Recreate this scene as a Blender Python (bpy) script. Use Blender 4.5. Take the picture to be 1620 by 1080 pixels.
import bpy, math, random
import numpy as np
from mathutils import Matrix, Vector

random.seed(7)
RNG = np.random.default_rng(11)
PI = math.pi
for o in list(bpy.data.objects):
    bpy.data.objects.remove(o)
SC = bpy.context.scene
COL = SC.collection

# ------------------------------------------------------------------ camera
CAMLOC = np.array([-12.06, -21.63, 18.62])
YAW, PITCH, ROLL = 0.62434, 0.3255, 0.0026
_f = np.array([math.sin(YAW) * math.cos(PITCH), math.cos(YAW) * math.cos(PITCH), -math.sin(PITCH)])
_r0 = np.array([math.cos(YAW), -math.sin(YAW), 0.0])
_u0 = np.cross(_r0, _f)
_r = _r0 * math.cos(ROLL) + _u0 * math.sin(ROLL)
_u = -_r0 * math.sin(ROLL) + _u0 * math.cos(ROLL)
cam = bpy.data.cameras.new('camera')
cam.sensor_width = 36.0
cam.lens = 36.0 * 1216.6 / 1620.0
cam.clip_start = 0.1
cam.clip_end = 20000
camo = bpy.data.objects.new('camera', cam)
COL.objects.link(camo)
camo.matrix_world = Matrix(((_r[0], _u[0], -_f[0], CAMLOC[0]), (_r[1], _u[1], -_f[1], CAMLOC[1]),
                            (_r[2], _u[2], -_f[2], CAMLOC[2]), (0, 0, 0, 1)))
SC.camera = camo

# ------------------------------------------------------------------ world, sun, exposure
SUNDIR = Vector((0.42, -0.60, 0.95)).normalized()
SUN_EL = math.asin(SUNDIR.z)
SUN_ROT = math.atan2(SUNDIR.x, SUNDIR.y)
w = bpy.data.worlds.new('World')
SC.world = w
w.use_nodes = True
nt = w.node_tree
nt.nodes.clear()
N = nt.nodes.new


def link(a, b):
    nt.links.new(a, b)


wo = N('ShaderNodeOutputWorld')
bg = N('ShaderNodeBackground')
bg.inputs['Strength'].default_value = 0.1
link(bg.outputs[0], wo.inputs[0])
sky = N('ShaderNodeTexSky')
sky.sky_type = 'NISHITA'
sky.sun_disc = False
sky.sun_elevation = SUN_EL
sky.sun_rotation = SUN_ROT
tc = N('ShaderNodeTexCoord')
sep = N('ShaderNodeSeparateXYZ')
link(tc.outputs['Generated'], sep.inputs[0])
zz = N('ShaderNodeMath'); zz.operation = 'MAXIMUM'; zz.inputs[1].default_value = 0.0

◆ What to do
Give back each line above precisely as it stands.

◆ Task answer
Recreate this scene as a Blender Python (bpy) script. Use Blender 4.5. Take the picture to be 1620 by 1080 pixels.
import bpy, math, random
import numpy as np
from mathutils import Matrix, Vector

random.seed(7)
RNG = np.random.default_rng(11)
PI = math.pi
for o in list(bpy.data.objects):
    bpy.data.objects.remove(o)
SC = bpy.context.scene
COL = SC.collection

# ------------------------------------------------------------------ camera
CAMLOC = np.array([-12.06, -21.63, 18.62])
YAW, PITCH, ROLL = 0.62434, 0.3255, 0.0026
_f = np.array([math.sin(YAW) * math.cos(PITCH), math.cos(YAW) * math.cos(PITCH), -math.sin(PITCH)])
_r0 = np.array([math.cos(YAW), -math.sin(YAW), 0.0])
_u0 = np.cross(_r0, _f)
_r = _r0 * math.cos(ROLL) + _u0 * math.sin(ROLL)
_u = -_r0 * math.sin(ROLL) + _u0 * math.cos(ROLL)
cam = bpy.data.cameras.new('camera')
cam.sensor_width = 36.0
cam.lens = 36.0 * 1216.6 / 1620.0
cam.clip_start = 0.1
cam.clip_end = 20000
camo = bpy.data.objects.new('camera', cam)
COL.objects.link(camo)
camo.matrix_world = Matrix(((_r[0], _u[0], -_f[0], CAMLOC[0]), (_r[1], _u[1], -_f[1], CAMLOC[1]),
                            (_r[2], _u[2], -_f[2], CAMLOC[2]), (0, 0, 0, 1)))
SC.camera = camo

# ------------------------------------------------------------------ world, sun, exposure
SUNDIR = Vector((0.42, -0.60, 0.95)).normalized()
SUN_EL = math.asin(SUNDIR.z)
SUN_ROT = math.atan2(SUNDIR.x, SUNDIR.y)
w = bpy.data.worlds.new('World')
SC.world = w
w.use_nodes = True
nt = w.node_tree
nt.nodes.clear()
N = nt.nodes.new


def link(a, b):
    nt.links.new(a, b)


wo = N('ShaderNodeOutputWorld')
bg = N('ShaderNodeBackground')
bg.inputs['Strength'].default_value = 0.1
link(bg.outputs[0], wo.inputs[0])
sky = N('ShaderNodeTexSky')
sky.sky_type = 'NISHITA'
sky.sun_disc = False
sky.sun_elevation = SUN_EL
sky.sun_rotation = SUN_ROT
tc = N('ShaderNodeTexCoord')
sep = N('ShaderNodeSeparateXYZ')
link(tc.outputs['Generated'], sep.inputs[0])
zz = N('ShaderNodeMath'); zz.operation = 'MAXIMUM'; zz.inputs[1].default_value = 0.0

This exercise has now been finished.